Chuu-Lian is really a classical geometer, not a PDE specialist, so she knows a lot about the constructions of geometric surfaces and geometric submanifolds that these equations describe. I was motivated by the fact that they appear in quantum field theories. The two perspectives helped our research.
Jackson: Is there an area of mathematics where you think, “I would have loved to have worked in that”?
Uhlenbeck: Algebraic geometry. When I was a student at Brandeis, the algebraic geometry that was taught there was abstract. My generation said there are two kinds of algebraic geometers: those who learned it from Hartshorne,20 and those who learned it from Griffiths and Harris.21 When I was a student, my opportunity was to learn algebraic geometry from Hartshorne, which didn’t make any sense to me, whereas the Griffiths and Harris approach has all these wonderful examples of spaces. If I were to do it again, I would make a big effort to learn algebraic geometry.
Jackson: What is it about algebraic geometry that appeals to you?
Uhlenbeck: The interesting geometric structures that come up.

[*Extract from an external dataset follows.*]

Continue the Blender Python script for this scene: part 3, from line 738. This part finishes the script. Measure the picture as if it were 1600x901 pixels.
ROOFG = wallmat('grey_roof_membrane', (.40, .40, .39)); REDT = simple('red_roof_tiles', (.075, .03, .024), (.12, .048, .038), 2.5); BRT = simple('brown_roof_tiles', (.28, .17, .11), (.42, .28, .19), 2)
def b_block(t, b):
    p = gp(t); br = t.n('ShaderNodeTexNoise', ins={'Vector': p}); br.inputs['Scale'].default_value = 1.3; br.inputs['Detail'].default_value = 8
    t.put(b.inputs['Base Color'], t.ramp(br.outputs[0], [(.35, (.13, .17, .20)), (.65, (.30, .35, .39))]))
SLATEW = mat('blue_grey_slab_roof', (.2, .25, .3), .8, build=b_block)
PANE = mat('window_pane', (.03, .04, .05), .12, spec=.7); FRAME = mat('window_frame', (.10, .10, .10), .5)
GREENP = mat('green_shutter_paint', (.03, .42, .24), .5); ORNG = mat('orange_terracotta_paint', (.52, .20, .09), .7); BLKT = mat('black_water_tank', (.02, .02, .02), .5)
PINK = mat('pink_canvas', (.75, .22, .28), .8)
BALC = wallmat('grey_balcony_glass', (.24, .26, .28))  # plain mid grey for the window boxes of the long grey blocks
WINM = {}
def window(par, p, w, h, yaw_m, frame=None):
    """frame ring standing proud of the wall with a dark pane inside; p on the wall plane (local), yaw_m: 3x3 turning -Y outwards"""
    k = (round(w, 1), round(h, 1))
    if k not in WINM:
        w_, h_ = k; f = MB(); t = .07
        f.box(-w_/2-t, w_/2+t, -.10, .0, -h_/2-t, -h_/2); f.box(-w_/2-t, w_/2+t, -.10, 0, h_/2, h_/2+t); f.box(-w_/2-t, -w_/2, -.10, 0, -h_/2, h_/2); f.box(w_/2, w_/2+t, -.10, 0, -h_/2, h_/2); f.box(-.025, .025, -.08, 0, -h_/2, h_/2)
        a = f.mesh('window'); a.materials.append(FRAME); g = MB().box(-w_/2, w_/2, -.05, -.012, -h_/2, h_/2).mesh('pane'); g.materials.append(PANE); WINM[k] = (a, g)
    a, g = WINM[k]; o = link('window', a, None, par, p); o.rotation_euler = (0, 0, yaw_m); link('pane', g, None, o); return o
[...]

Jackson: Do you think geometrically?
Uhlenbeck: Yes and no. My thinking is very concrete, meaning whenever I work on a problem, I always do baby calculus problems around it, to see what is going to happen. I don’t think terribly abstractly. I think a lot by examples, finding simple constructs that model complicated phenomena. I am willing to learn the complicated stuff, but I like to be motivated by something that I can understand that is basically very simple. I also work a lot with inequalities. I don’t name each term in an inequality with a word, but I think of them somehow as individuals. After you work at it a while, they are very personal. They are your good friends.